A small aircraft with skis touched down on ice last week. The red Twin Otter carried a British Antarctic Survey glaciologist to a vast ice shelf on possibly the last visit before it disappears.

Temperatures on the Antarctic peninsula have warmed by about three degrees Celsius since 1950. Despite freezing weather this winter, on average the planet is getting warmer.

Melting sea ice has hardly any impact on sea levels because it is already floating, mostly underwater. What is worrying is the release of vast amounts of water held in land glaciers once the sea ice that keeps it there goes.

When the UN climate panel projected a top world sea level rise of 18 cm by 2100 it did not factor in the accelerating effect of warmer oceans on the polar caps. The projected increase in sea level has been revised to a higher water mark, with some major cities and low-lying countries in for devastating flooding.

Considering the future impact of a rise in sea level of a metre or more on our coastal towns, Marsascala, Marsa, Msida, Gżira and St Paul's Bay will be among the worst hit. Climate change is now expected to cause drastic changes within the lifetime of people alive today. A planned response must start without delay.

It is hoped that a new UN treaty between 190 nations will be hammered out by the end of this year to slow global warming by cutting emissions from power plants, cars and factories.

Climate expert and Nasa scientist James Hansen first alerted the world to global warming in 1988. He recently told the newly-elected US president that his term in office would be the last chance to avert disaster.

The EU has promised to do more to cut greenhouse gases (mainly carbon dioxide) if other countries sign up to a post-Kyoto agreement this year. Bringing the US, India and China on board will encourage Europe to raise its emissions reduction target from 20 to 30 per cent by 2020.

As a benchmark, European transport contributes nearly 20 per cent of all greenhouse gases produced in Europe. Bringing all trucks, buses, cars, trains, boats and planes to a halt would, in theory, come close to meeting the present target. Obviously, other ways have to be found, and individual countries are each drawing up their own strategy for it.

The more we mitigate now, the less Malta will have to adapt in future. Low-lying Holland is already asking itself how spatial planning can be made climate proof on a daily basis. In the UK, where a climate bill has been passed, the focus is on government leadership while noting that everyone has a responsibility to act. Italy sees its own lack of institutional co-ordination as a major barrier... something Malta also needs to address. In east European states, scepticism still runs high although experts in the Czech Republic have expressed the need for concrete sectoral measures.

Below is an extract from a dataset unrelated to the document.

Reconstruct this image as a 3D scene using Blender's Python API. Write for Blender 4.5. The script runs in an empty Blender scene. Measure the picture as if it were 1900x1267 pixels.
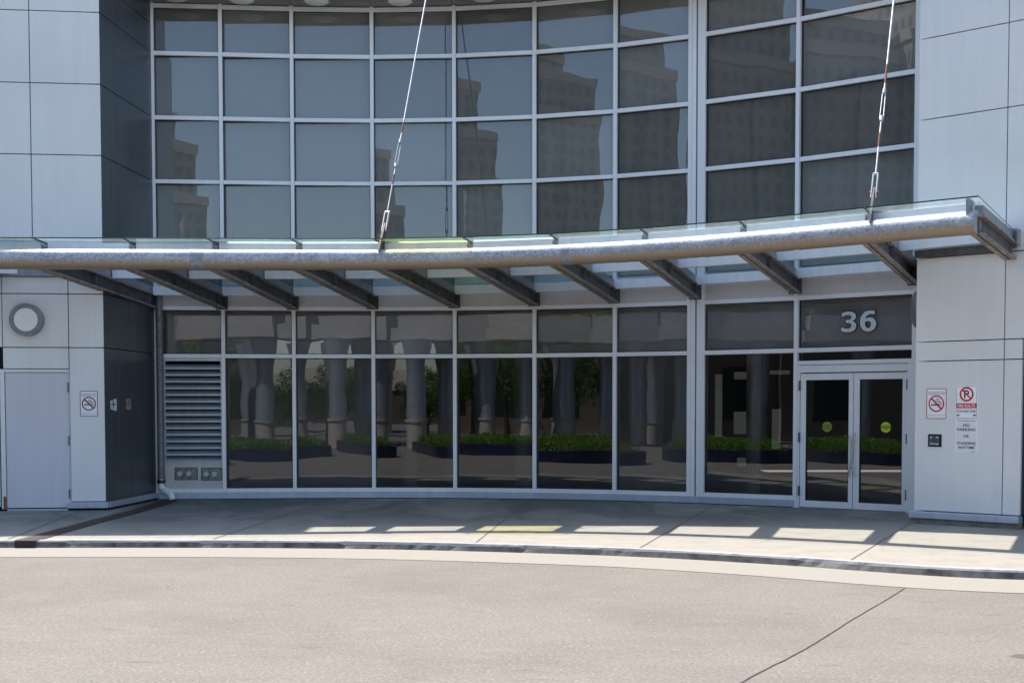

Even if emissions stop today, climate change will continue for a long time due to the historical build up of greenhouse gases in the atmosphere. As a small island state, Malta's ability to adapt to climate change may be more limited than other countries.

Executive director of the European Environment Agency, Jacqueline McGlade, sets down just how serious things are to become:

"Climate change cuts across normal political and financial boundaries. It is no longer a matter for one or two ministers around national cabinet tables. It's a matter for heads of government and should be treated as such."

Up for public consultation until mid-March is Malta's national strategy for slowing down and adapting to water stress and rising seas, among other impacts of climate change. A document drawn up by the appointed committee has said that the capability within the Resources Ministry to address climate change was "not sufficient" - it urged Malta to create an administrative leadership to sustain policy over time.

Proposed abatement measures relating to the reduction of greenhouse gas emissions in Malta include grafting climate change onto the national budget. Recommendations include a planning policy for new buildings to be designed for seamless plug-in of solar technology. Investors in domestic photovoltaic systems may benefit from government footing up to 60 per cent of the cost with new tariffs for industries which feed energy generated to the grid.

Government is advised to actively encourage cars that run on more environment-friendly gas within the next two years. Some European governments are already incentivising the €1,000 conversion from petrol to gas by 30 per cent.

Malta's unsustainable practice of producing desalinated water at great expense while facing major difficulties due to sustained illegal extraction from the water table must change. The recommendation is to halt the current practice of turning a blind eye and enforce legislation for buildings to capture and use rainwater starting mid-next year.

The economics of wind energy may promote this technology as key to the resource mix needed to reach one tenth of all energy generated from renewables. It will be interesting to see how the recommendation for government to designate sites on land for alternative energy will be met within planning parameters and connectivity to the grid.

A number of other recommendations in the plan were first proposed many years ago by the local branch of Friends of the Earth.